In dem speziellen Fall: Das Unternehmen führt zumindest keine USt. auf die Beiträge ab. Dies weiß ich sicher, denn die Weiterreichung des Preisvorteils als B2C wurde explizit erwähnt.

Zum Thema Bitcoin: Bei Internet-Portalen des Vorstands kann man Abos abschließen, die direkt in der privaten Wallet des Beteribers landen. Es war super super wichtig, dass die Kunden keine andere Möglichkeit der Zahlung haben. Die wurde damit begründet, dass man auch bei PayPal Zahlungsströme nachverfolgen kann.

Wenn man dies dies nun in der Gesamtheit betrachtet, liegt der Verdacht zumindest nicht sehr fern, dass der Aspekt der Steuerhinterziehung eine Rolle spielt :wink:

Servus,

man findet immer genügend Dolle, die darauf hereinfallen. Erinnerst Du Dich an die Drückerkolonnen, die in Fußgängerzonen, vor Bahnhöfen usw. für den Verein „Kinder in Not“ (der Name änderte sich von Zeit zu Zeit) Mitglieder warben? Die konnte man ziemlich in Verlegenheit bringen, wenn man nach der KSt-Befreiung fragte - darauf wurden sie nicht gebrieft.

Das geht genau bis zur ersten Betriebsprüfung.

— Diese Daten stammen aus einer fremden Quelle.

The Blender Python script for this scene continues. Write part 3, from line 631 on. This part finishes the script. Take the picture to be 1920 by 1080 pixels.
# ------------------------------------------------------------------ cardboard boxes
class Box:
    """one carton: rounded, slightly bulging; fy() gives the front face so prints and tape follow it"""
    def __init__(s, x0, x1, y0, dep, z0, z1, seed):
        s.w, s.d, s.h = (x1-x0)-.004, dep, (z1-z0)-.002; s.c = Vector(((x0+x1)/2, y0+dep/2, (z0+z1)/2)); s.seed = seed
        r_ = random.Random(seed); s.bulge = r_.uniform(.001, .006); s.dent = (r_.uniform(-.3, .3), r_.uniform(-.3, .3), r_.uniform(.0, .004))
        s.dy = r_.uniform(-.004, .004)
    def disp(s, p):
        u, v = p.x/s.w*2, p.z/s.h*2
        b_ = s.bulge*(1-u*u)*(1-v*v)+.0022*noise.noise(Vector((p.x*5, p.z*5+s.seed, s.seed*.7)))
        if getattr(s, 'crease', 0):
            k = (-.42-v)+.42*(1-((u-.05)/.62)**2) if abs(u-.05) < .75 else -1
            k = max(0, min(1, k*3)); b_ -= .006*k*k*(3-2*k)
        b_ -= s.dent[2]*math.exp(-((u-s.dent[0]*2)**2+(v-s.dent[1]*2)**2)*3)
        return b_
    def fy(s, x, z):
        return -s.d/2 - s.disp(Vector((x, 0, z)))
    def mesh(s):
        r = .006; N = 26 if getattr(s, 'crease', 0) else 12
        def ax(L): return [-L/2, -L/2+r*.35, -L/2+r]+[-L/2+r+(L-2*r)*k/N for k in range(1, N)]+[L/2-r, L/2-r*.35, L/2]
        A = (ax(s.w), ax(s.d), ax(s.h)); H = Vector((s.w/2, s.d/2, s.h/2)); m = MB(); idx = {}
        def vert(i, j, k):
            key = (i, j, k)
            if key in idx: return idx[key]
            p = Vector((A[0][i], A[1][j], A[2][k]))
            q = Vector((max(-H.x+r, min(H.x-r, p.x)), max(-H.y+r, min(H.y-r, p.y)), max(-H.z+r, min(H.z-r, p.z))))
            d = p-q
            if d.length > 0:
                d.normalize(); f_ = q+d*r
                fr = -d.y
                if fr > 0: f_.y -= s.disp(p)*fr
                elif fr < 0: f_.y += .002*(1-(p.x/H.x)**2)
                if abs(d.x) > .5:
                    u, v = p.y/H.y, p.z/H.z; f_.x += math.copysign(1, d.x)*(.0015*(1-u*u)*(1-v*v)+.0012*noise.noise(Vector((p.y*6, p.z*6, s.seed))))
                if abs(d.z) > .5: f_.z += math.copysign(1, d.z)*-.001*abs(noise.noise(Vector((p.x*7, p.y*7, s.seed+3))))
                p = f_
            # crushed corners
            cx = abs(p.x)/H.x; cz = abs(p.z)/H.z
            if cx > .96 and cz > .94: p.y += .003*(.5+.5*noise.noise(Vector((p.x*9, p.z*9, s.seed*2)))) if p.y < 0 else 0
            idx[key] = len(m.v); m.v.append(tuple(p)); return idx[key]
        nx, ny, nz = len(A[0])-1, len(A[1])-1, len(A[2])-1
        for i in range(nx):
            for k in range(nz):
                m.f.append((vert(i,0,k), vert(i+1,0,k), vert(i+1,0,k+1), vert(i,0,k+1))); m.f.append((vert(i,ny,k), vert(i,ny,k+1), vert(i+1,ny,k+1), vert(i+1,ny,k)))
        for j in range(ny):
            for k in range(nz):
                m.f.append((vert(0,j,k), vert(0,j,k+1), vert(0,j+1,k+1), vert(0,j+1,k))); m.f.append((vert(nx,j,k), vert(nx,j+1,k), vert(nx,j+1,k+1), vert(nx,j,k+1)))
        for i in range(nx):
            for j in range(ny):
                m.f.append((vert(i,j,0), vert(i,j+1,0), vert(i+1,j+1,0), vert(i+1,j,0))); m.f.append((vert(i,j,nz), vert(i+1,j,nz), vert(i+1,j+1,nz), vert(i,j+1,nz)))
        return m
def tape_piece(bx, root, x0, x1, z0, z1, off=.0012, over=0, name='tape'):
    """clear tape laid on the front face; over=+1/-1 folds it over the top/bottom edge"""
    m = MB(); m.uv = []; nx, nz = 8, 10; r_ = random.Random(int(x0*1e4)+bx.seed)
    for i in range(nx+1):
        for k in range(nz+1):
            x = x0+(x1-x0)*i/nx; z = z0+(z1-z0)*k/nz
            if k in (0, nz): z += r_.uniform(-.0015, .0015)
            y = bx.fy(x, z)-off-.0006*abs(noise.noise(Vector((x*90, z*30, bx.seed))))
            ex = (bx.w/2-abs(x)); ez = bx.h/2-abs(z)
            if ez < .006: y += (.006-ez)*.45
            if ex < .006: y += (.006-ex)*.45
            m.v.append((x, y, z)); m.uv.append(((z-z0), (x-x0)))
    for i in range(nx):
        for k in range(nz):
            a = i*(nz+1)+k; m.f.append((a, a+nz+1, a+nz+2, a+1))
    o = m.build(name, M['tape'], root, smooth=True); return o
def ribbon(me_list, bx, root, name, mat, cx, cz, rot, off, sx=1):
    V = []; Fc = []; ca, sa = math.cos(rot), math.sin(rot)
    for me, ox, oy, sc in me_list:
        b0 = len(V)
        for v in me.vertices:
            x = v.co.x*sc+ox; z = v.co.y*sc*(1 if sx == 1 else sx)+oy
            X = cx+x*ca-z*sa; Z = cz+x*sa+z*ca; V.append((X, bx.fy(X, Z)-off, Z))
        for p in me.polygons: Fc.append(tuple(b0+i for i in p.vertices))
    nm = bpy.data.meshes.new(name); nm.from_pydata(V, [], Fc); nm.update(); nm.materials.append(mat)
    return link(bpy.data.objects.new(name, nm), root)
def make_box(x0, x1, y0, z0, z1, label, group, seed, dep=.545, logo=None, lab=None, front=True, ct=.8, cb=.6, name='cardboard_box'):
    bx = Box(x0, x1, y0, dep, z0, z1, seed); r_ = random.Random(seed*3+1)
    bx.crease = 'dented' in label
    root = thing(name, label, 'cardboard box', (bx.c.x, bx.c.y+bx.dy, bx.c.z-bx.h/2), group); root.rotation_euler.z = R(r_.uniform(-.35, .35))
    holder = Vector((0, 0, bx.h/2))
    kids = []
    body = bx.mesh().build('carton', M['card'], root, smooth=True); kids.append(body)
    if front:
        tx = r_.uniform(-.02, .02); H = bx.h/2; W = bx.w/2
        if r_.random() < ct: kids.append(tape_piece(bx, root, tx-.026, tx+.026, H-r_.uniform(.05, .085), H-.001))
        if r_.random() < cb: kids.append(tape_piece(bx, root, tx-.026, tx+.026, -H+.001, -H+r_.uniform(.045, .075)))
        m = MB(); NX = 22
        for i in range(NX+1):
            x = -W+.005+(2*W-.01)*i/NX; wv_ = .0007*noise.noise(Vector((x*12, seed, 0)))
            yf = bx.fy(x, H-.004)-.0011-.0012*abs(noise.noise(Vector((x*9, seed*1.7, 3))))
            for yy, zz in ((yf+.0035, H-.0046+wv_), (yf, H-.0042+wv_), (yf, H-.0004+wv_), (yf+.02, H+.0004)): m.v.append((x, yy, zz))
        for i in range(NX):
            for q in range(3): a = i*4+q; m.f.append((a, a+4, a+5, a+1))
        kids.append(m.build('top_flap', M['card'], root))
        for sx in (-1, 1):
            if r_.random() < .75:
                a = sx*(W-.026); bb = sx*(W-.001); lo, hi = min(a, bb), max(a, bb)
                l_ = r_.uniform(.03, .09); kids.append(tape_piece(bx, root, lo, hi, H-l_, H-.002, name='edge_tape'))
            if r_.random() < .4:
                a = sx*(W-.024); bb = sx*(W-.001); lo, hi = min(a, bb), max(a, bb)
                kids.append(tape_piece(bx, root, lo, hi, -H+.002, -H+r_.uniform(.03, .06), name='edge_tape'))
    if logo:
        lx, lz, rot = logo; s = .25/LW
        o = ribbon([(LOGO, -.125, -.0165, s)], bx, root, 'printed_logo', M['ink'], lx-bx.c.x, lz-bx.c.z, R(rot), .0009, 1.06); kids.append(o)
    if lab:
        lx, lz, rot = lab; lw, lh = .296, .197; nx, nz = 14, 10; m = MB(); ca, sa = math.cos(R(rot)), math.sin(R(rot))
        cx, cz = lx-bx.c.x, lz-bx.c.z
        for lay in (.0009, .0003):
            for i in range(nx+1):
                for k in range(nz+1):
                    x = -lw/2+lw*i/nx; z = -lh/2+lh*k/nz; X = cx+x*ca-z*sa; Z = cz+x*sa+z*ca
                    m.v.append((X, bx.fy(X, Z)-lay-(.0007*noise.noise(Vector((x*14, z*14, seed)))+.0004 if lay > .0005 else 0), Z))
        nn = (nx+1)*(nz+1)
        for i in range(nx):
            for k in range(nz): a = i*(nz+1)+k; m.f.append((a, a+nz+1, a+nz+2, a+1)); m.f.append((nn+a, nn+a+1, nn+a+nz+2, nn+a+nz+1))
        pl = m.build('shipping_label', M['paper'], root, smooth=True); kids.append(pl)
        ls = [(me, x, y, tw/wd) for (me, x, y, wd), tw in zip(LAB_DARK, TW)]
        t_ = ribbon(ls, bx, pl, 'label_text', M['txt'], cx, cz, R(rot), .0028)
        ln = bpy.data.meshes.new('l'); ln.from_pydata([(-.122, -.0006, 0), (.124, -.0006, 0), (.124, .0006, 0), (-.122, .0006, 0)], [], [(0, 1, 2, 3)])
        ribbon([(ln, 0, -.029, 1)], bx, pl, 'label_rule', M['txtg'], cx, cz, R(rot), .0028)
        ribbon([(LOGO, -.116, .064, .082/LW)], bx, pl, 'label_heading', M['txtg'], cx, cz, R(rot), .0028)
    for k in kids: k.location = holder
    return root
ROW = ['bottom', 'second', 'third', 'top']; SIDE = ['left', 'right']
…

Wenn die - wie leider viel zu oft bei solchen Kleinstformaten - erst zu St. Nimmerlein stattfindet, kann es ziemlich lange gehen. Glaube ich aber eher nicht, weil eigentlich bereits bei der Veranlagung auffallen müsste, dass die Werte der USt-Erklärung nicht mit der Überschussrechnung bzw. GuV abstimmbar sind.

Kurz: Die „Beiträge“ werden bezahlt, um Zugang zu den Leistungen des Studios zu erhalten. Somit ganz eindeutig Leistungsaustausch, also ein steuerbarer (und steuerpflichtiger) Umsatz. Auch, dass der nicht gemeinnützige Verein einer GbR gleichsteht, hindert daran nicht, weil auch nicht rechtsfähige Personengesellschaften im Innenverhältnis gegenüber ihren Gesellschaftern als Unternehmer im Sinn des § 1 Abs 1 Nr. 1 UStG auftreten können.

Wenn der Mann ein Einzelunternehmen betreibt, ist es völlig normal, dass seine Einnahmen auf seinem Konto bzw. als Bargeld in seiner Brieftasche landen (in earlier centuries, the jerries used to call wallets „Brieftaschen“). Wenn ein Einzelunternehmer seine Einkünfte vorsätzlich nicht erklärt, ist das kein Steuerkniff, sondern ganz schlicht Steuerhinterziehung. Dazu muss man nicht besonders intelligent sein, und besondere Kniffe braucht es auch nicht - Generationen von Taxifahrern und Gastwirten lebten davon.

Was ein Bietusie ist, weiß ich nicht. Wenn es wichtig sein sollte, fällt Dir vielleicht ein deutsches Wort dafür ein.

Wie auch immer: Was dieser wirtschaftliche Verein tut, ist zunächst nichts irgendwie Verbotenes. Wenn freilich Steuern in unzutreffender Höhe erklärt und bezahlt werden, dann ist das in gleichem Umfang strafbar, wie wenn irgendein Einzelunternehmer das tut.